Check out Wired’s post on UCLA psychologist Matthew Lieberman’s recent study of labeling emotions. At first blush it may seem like this supports the idea that any of us using the vipassana technique of “noting” or “witnessing” where we name whatever emotion arises in our experience as it is happening, are now practicing with science on our side. This may be true, and for the record, I don’t know many long term meditators who wouldn’t look at this as obvious. However, as we read a little more carefully we see that Wired’s writer, Alexis Madrigal misses something huge here when he starts off his article with:

Perhaps all those blog posts you wrote about your breakup really did have a purpose.

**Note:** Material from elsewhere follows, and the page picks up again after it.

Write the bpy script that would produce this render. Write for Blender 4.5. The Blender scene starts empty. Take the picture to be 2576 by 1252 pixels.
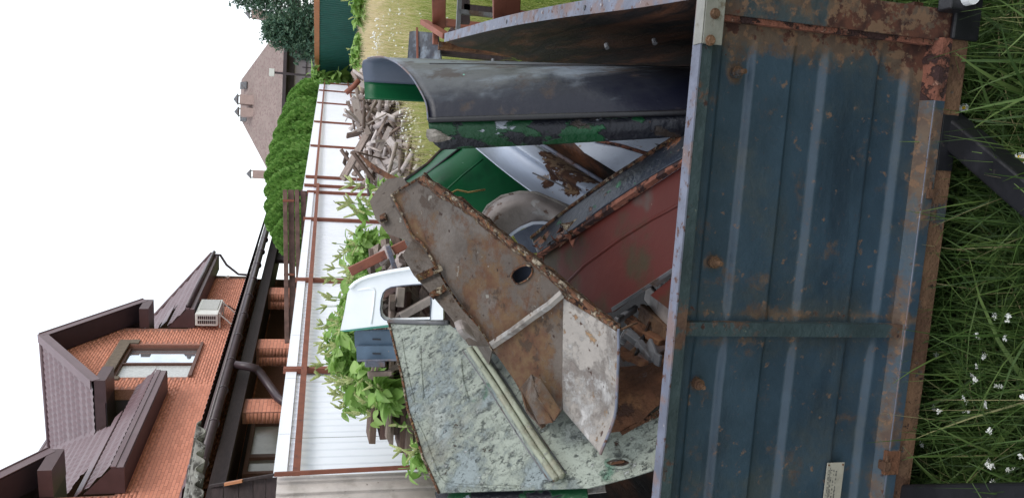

I’ve never read a blog about a breakup that wasn’t in some capacity a chorus of egoic clinging. Describing one’s pain, and then backfilling the description with its associative story lines isn’t the same thing as simply witnessing the pain of heartbreak. To be fair, there is a sentence late in the article that touches on this:

The researchers postulate that … the bare fact of labeling your emotions that counts, not whatever conclusions you draw in the course of verbal expression (or poetry writing).

But this is the whole point of using a witnessing technique in ones practice. It’s not about controlling our feelings. It’s about letting the light of our awareness dissolve our identification with positively everything. This offers us, and everyone else, a spacious openness in which we can meet the world.

As meditators, our job is to watch our thoughts and emotions as well as the baggage brought on by experiencing them fully. The moment we either indulge or avoid either our thoughts or feelings along with their baggage, awakening is veiled from our sight.